Além de proibir desenhos corporais em jogadores de futebol, governo chinês espiona Twitter e Facebook e paga influencers estrangeiros

Por Vilma Gryzinski 3 jan 2022, 08h03

Ser rico já foi glorioso, quando Deng Xiaoping liberou o espírito animal do mercado para dar o fenomenal salto à frente da economia chinesa. Hoje, os ricos estão de farol baixo na China.

O governo de Xi Jinping está interferindo nada delicadamente no mercado, que se nunca foi livre, já teve mais autonomia.

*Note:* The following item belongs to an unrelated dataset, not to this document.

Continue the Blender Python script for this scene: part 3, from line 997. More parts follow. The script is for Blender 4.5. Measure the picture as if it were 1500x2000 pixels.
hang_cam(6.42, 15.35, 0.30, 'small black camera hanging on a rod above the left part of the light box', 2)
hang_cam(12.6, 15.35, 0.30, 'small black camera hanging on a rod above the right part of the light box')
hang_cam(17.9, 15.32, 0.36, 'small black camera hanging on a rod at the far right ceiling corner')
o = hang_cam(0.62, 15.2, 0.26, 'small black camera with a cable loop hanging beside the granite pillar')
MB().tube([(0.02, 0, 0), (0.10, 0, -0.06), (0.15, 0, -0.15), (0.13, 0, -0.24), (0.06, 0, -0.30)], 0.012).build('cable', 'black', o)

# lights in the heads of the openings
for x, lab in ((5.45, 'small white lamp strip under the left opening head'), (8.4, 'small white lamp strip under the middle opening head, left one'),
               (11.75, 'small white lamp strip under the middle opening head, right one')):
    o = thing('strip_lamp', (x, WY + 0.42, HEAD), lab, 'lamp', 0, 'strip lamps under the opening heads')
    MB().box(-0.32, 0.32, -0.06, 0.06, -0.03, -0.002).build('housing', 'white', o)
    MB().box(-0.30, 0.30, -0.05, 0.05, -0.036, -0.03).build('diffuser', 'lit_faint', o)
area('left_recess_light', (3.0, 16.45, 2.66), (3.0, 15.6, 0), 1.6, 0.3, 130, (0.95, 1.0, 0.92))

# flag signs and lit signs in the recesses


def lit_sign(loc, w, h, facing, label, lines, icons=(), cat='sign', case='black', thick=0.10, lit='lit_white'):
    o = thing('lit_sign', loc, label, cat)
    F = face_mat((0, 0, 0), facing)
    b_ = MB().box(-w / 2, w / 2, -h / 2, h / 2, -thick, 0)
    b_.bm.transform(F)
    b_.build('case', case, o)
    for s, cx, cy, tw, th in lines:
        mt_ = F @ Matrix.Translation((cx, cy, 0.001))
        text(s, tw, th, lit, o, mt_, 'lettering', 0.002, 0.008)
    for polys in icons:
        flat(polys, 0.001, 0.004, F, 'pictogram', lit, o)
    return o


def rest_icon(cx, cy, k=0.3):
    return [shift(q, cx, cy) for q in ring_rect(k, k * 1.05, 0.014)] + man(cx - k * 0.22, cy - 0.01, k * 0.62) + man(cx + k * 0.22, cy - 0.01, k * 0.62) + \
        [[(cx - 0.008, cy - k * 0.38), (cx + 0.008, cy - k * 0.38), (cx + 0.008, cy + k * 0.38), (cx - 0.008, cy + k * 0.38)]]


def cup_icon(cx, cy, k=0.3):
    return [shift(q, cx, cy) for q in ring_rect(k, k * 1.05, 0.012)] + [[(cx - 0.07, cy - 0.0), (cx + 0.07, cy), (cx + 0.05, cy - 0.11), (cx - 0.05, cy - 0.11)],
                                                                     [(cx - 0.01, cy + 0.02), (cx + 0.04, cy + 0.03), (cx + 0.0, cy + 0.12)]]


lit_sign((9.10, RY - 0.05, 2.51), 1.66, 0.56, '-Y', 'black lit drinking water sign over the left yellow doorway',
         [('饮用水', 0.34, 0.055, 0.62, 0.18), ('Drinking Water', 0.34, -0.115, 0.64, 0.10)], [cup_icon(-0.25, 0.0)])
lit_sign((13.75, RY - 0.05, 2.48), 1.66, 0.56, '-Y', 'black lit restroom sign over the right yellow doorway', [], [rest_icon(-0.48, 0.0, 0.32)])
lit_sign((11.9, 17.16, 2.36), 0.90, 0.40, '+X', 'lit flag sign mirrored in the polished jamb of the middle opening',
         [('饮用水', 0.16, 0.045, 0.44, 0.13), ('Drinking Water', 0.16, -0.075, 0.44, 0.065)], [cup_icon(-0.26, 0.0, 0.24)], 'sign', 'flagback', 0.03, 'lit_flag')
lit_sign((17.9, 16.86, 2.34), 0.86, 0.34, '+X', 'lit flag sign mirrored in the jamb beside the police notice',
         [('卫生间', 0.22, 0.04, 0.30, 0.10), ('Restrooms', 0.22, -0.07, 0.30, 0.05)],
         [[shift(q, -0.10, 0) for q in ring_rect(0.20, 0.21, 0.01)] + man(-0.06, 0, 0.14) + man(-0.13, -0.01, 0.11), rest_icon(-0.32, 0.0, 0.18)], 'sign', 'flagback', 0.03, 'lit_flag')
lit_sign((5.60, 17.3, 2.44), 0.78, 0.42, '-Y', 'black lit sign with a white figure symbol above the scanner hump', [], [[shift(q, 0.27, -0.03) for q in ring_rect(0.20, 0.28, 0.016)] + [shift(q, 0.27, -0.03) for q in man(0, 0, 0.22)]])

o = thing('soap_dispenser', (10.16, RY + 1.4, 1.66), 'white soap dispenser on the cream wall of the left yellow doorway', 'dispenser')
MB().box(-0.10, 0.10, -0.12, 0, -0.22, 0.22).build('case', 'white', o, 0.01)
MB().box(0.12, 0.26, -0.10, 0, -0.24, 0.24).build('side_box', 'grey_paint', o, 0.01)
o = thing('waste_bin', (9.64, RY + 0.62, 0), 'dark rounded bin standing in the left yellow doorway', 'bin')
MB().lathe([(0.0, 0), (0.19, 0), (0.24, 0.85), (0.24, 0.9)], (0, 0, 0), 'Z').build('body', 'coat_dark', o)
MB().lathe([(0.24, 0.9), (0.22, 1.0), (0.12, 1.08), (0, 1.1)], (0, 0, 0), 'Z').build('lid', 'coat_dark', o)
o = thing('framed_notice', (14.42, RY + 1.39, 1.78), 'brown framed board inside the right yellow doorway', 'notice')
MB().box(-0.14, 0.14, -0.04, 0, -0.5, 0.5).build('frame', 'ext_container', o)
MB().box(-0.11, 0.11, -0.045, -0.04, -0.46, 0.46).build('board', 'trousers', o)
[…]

Para não perder o controle e também manipular os sentimentos das camadas menos privilegiadas – 600 milhões de pessoas que ainda não “chegaram lá” e ainda vivem num universo de baixa renda, na faixa de 1 600 dólares por ano -, Xi Jinping promove um reajuste em larga escala, que alcança todas as esferas do país.

Economicamente, o projeto tem um slogan bonito, “Prosperidade para todos”. Em nome de controlar as desigualdades, inevitáveis quando alguns geram mais renda do que outros, vários dos “excessos” naturais da economia de mercado estão sendo contidos com a tradicional mão de ferro. Empresas do ramo financeiro que iam fazer oferta pública de ações desistiram da ideia, certamente não por iniciativa própria. As grandes construtoras sob risco de falência por endividamento impagável estão rapidamente se adaptando ao novo ambiente.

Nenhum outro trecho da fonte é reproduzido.